A representative from the local settler council said the police had sparked the latest fighting by beating a 10-year-old settler child.

"The child wanted to cross a roadblock... Those who strike our children have to know that we won't turn the other cheek," Itamar Ben Gvir said.

Border police spokesman Moshe Pinchi said he had no knowledge of the alleged beating and accused the settlers of "cynically" sending minors to attack the police.

Ehud Barak, the defence minister, called the violence a "grave phenomenon that no viable society should tolerate".

The European Union condemned the attacks, saying that "it is up to the Israeli government, which has itself condemned these acts, to take the necessary measures to stop them immediately, in accordance with its international obligations".

Settler leaders have also condemned the violence but have made no secret of their community's opposition to the evacuation of settlements that would make way for a future Palestinian state.

Hardline settlers say they have adopted a "price tag" policy of attacking Palestinians or security forces every time an outpost is demolished.

'Like Nazis'

Dov Lior, the head rabbi of the nearby settlement of Kiryat Arba, compared Israeli security forces to "the Nazis in Poland" during World War II.

"The Nazis also woke people up in the middle of the night and deported them. At that time also we were driven from our homes for no reason other than that we were Jewish," he said.

The government referred directly to the rabbi's remarks in its decision to sever funding to the outposts, saying it would "examine whether state employees are involved in incitement and bring them to justice".

About 100 wildcat outposts dot the West Bank - some consisting of just a few trailers and others of several mobile homes connected to the power grid - usually built as extensions to officially established settlements.

More than 260,000 Israelis live in government-authorised settlements across the West Bank, with another 200,000 in mostly Arab east Jerusalem, which Israel seized and annexed in the 1967 Middle East War.

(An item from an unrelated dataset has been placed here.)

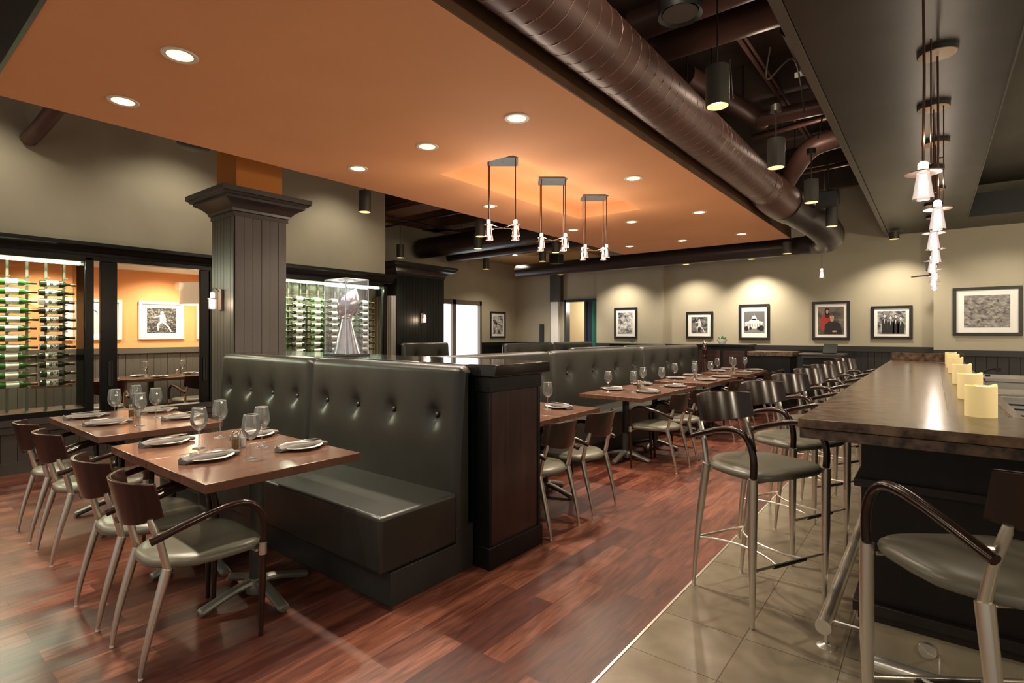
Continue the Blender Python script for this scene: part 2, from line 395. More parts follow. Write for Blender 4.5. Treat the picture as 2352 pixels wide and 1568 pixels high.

Palestinians have said the issue of settlements is the main obstacle confronting US-backed peace talks relaunched nearly a year ago.

Olmert has said Israel would have to withdraw from almost all of the territory it captured in 1967.

But he is now serving in a caretaker role until a new government is in place after elections on February 10, after he resigned in September in a corruption scandal, and the peace deal that Israel and the Palestinians had hoped to achieve this year appears out of reach.